| EXERCISE OBJECTIVE |
In the material below, find every line with "scene" and pull it out.

| AVAILABLE DATA |
▶

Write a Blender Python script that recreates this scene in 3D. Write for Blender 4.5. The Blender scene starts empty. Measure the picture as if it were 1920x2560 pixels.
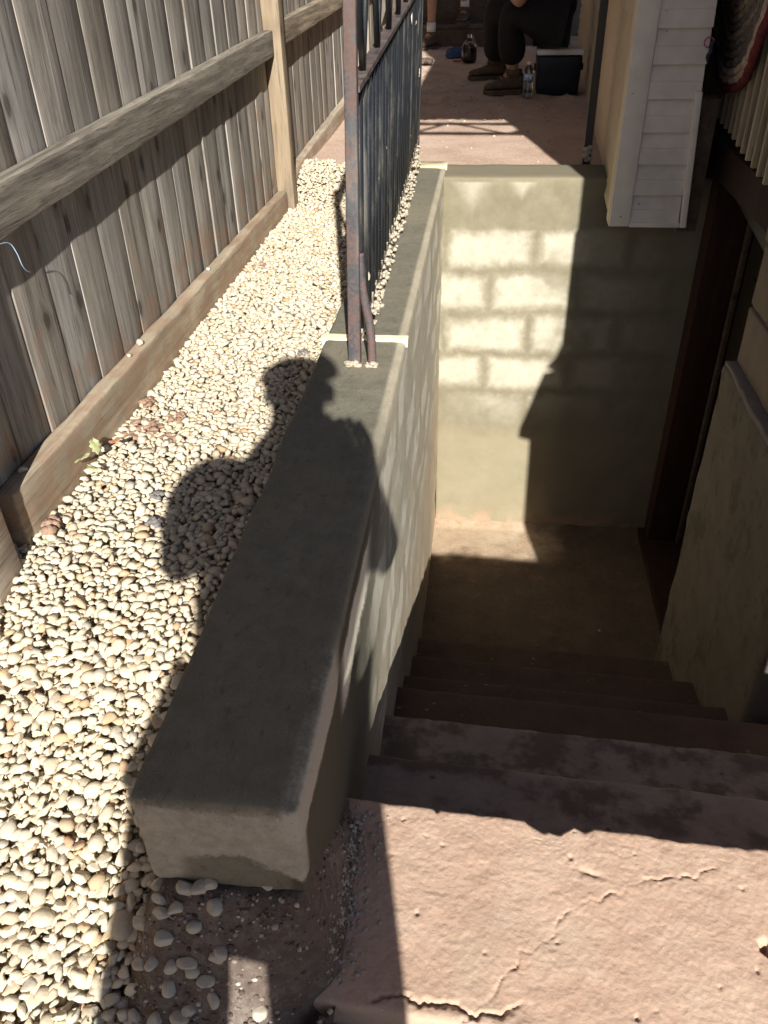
import bpy, bmesh, math, random
import numpy as np
from mathutils import Vector, Matrix, noise as mn
random.seed(7); rng = np.random.default_rng(11)
SC = bpy.context.scene
COL = SC.collection
rad = math.radians

# ------------------------------------------------------------------ camera
cam = bpy.data.cameras.new('camera'); cam_o = bpy.data.objects.new('camera', cam); COL.objects.link(cam_o)
cam.sensor_fit = 'VERTICAL'; cam.sensor_height = 36; cam.sensor_width = 27
cam.lens = 36 * 2035 / 2560; cam.clip_start = .01; cam.clip_end = 500
def cam_axes(vn=(1040, 4200), vw=(1245, -140), f=2035.):
    d = Vector((vn[0]-960, vn[1]-1280, f)).normalized()
    w = Vector((vw[0]-960, vw[1]-1280, f)); w = (w - d*w.dot(d)).normalized()
    Z = -d; X = w.cross(Z)
    return Matrix((X, w, Z))                 # rows: world axes seen from the camera
R3 = cam_axes()
right = Vector((R3[0][0], R3[1][0], R3[2][0])); up = -Vector((R3[0][1], R3[1][1], R3[2][1])); fwd = Vector((R3[0][2], R3[1][2], R3[2][2]))
CAMZ = .82
m = Matrix.Identity(4)
for i in range(3):
    m[i][0] = right[i]; m[i][1] = up[i]; m[i][2] = -fwd[i]
m.translation = (0, 0, CAMZ)
cam_o.matrix_world = m
SC.camera = cam_o

# ------------------------------------------------------------------ light
K_SUN, T_SUN = .205, .567
sun_dir = Vector((-K_SUN, 1, -T_SUN)).normalized()
elev = math.asin(-sun_dir.z)
world = bpy.data.worlds.new('World'); SC.world = world; world.use_nodes = True
wn = world.node_tree; bgn = wn.nodes['Background']
sky = wn.nodes.new('ShaderNodeTexSky'); sky.sky_type = 'NISHITA'; sky.sun_disc = False
sky.air_density = .7; sky.dust_density = .3; sky.ozone_density = .8
sky.sun_elevation = elev; sky.sun_rotation = math.pi - math.atan(K_SUN)
wn.links.new(sky.outputs[0], bgn.inputs[0]); bgn.inputs[1].default_value = .05
sun = bpy.data.lights.new('sun', 'SUN'); sun.energy = 5.0; sun.angle = rad(.5); sun.color = (1, .955, .87)
sun_o = bpy.data.objects.new('sun', sun); COL.objects.link(sun_o)
sun_o.rotation_euler = sun_dir.to_track_quat('-Z', 'Y').to_euler(); sun_o.location = (2, -8, 6)
SC.view_settings.view_transform = 'Standard'; SC.view_settings.look = 'None'
SC.view_settings.exposure = .86; SC.view_settings.gamma = 1
SC.render.engine = 'CYCLES'
SC.render.resolution_x = 768; SC.render.resolution_y = 1024

# ------------------------------------------------------------------ helpers
def tag(o, label=None, cat=None, group=None, kind=None):
    if label: o['label'] = label
    if cat: o['category'] = cat
    if group: o['group'] = group
    if kind: o['kind'] = kind
    return o
def link(name, me, mat=None, parent=None, smooth=False):
    o = bpy.data.objects.new(name, me); COL.objects.link(o)
    if mat:
        me.materials.clear(); me.materials.append(mat)
    if smooth:
        me.polygons.foreach_set('use_smooth', [True]*len(me.polygons))
    if parent is not None: attach(o, parent)
    return o
def attach(o, parent):
    # every thing's root is an Empty without rotation, every part mesh is built in world coordinates
    o.parent = parent
    off = Vector((0, 0, 0)); p = parent
    w = parent_world(parent)
    o.matrix_parent_inverse = w.inverted()
    return o
def parent_world(p):
    mloc = Matrix.LocRotScale(p.location, p.rotation_euler, p.scale)
    if p.parent is None: return mloc
    return parent_world(p.parent) @ p.matrix_parent_inverse @ mloc
def empty(name, loc, label, cat, group=None):
    o = bpy.data.objects.new(name, None); COL.objects.link(o); o.location = loc; o.empty_display_size = .05
    return tag(o, label, cat, group)
def mesh(name, v, f):
    me = bpy.data.meshes.new(name); me.from_pydata([tuple(p) for p in v], [], f); me.update(); return me
def N3(x, y, z, s=1., o=0.): return mn.noise(Vector((x*s+o, y*s+o*.7, z*s-o)))
def FB(x, y, z, s=1., o=0., oc=4): return mn.fractal(Vector((x*s+o, y*s+o*.7, z*s-o)), 1.0, 2.0, oc)

def axis(lo, hi, r, step):
    r = min(r, (hi-lo)*.49)
    inner = [lo, lo+r*.3, lo+r] if r > 0 else [lo]
    a, b = lo+r, hi-r
    n = max(1, int(round((b-a)/step)))
    pts = inner + [a+(b-a)*i/n for i in range(1, n)] + ([b, hi-r*.3, hi] if r > 0 else [hi])
    out = []
    for p in pts:
        if not out or p-out[-1] > 1e-5: out.append(p)
    return out
def rbox_data(lo, hi, r=.004, step=(1, 1, 1), disp=None, skip=(), ax=None):
    """rounded box made of six grids welded by index"""
    A = [ax[i] if ax and ax[i] else axis(lo[i], hi[i], r, step[i]) for i in range(3)]
    idx = {}; V = []; F = []
    def vid(i, j, k):
        t = (i, j, k)
        if t not in idx:
            p = [A[0][i], A[1][j], A[2][k]]
            q = [min(max(p[d], lo[d]+min(r, (hi[d]-lo[d])*.49)), hi[d]-min(r, (hi[d]-lo[d])*.49)) for d in range(3)]
            n = Vector((p[0]-q[0], p[1]-q[1], p[2]-q[2]))
            if n.length > 1e-7:
                n.normalize(); p = [q[d]+min(r, (hi[d]-lo[d])*.49)*n[d] for d in range(3)]
            v = Vector(p)
            if disp: v = disp(v, n)
            idx[t] = len(V); V.append(v)
        return idx[t]
    nx, ny, nz = (len(a)-1 for a in A)
    def quad(a, b, c, d): F.append((a, b, c, d))
    for i in range(nx):
        for j in range(ny):
            if '-z' not in skip: quad(vid(i, j, 0), vid(i, j+1, 0), vid(i+1, j+1, 0), vid(i+1, j, 0))
            if '+z' not in skip: quad(vid(i, j, nz), vid(i+1, j, nz), vid(i+1, j+1, nz), vid(i, j+1, nz))
    for i in range(nx):
        for k in range(nz):
            if '-y' not in skip: quad(vid(i, 0, k), vid(i+1, 0, k), vid(i+1, 0, k+1), vid(i, 0, k+1))
            if '+y' not in skip: quad(vid(i, ny, k), vid(i, ny, k+1), vid(i+1, ny, k+1), vid(i+1, ny, k))
    for j in range(ny):
        for k in range(nz):
            if '-x' not in skip: quad(vid(0, j, k), vid(0, j, k+1), vid(0, j+1, k+1), vid(0, j+1, k))
            if '+x' not in skip: quad(vid(nx, j, k), vid(nx, j+1, k), vid(nx, j+1, k+1), vid(nx, j, k+1))
    return V, F
def rbox(name, lo, hi, mat, parent=None, r=.004, step=(9, 9, 9), disp=None, smooth=True, skip=(), ax=None):
    V, F = rbox_data(lo, hi, r, step, disp, skip, ax)
    return link(name, mesh(name, V, F), mat, parent, smooth)
def tube_data(pts, r, n=10, cap=True, sq=False, rfun=None):
    pts = [Vector(p) for p in pts]; V = []; F = []
    T0 = (pts[1]-pts[0]).normalized()
    ref = Vector((0, 0, 1)) if abs(T0.z) < .9 else Vector((0, 1, 0))
    U = T0.cross(ref).normalized()
    for i, p in enumerate(pts):
        a = pts[max(i-1, 0)]; b = pts[min(i+1, len(pts)-1)]; T = (b-a).normalized()
        U = (U - T*U.dot(T)).normalized(); W = T.cross(U)
        rr = r if rfun is None else rfun(i/(len(pts)-1))*r
        for k in range(n):
            an = 2*math.pi*(k+.5)/n
            c, s = math.cos(an), math.sin(an)
            V.append(p + (U*c + W*s)*rr)
    m_ = len(pts)
    for i in range(m_-1):
        for k in range(n):
            F.append((i*n+k, i*n+(k+1) % n, (i+1)*n+(k+1) % n, (i+1)*n+k))
    if cap:
        F.append(tuple(range(n-1, -1, -1))); F.append(tuple((m_-1)*n+k for k in range(n)))
    return V, F
def tube(name, pts, r, mat, parent=None, n=10, smooth=True, rfun=None):
    V, F = tube_data(pts, r, n, rfun=rfun); return link(name, mesh(name, V, F), mat, parent, smooth)
def bar(name, a, b, w, mat, parent=None):
    """square bar"""
    V, F = tube_data([a, b], w*.7071, 4); return link(name, mesh(name, V, F), mat, parent)
def lathe_data(prof, c=(0, 0, 0), n=24):
    V = []; F = []
    for (r, z) in prof:
        for k in range(n):
            a = 2*math.pi*k/n; V.append((c[0]+r*math.cos(a), c[1]+r*math.sin(a), c[2]+z))
    for i in range(len(prof)-1):
        for k in range(n): F.append((i*n+k, i*n+(k+1) % n, (i+1)*n+(k+1) % n, (i+1)*n+k))
    F.append(tuple(range(n-1, -1, -1))); F.append(tuple((len(prof)-1)*n+k for k in range(n)))
    return V, F
def lathe(name, prof, c, mat, parent=None, n=24, smooth=True):
    V, F = lathe_data(prof, c, n); return link(name, mesh(name, V, F), mat, parent, smooth)
def join(parts):
    V = []; F = []
    for v, f in parts:
        o = len(V); V += list(v); F += [tuple(i+o for i in q) for q in f]
    return V, F
def ico(sub):
    bm = bmesh.new(); bmesh.ops.create_icosphere(bm, subdivisions=sub, radius=1)
    v = np.array([p.co[:] for p in bm.verts]); f = np.array([[q.index for q in t.verts] for t in bm.faces]); bm.free()
    return v, f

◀

| WORKED ANSWER |
Write a Blender Python script that recreates this scene in 3D. Write for Blender 4.5. The Blender scene starts empty. Measure the picture as if it were 1920x2560 pixels.
SC = bpy.context.scene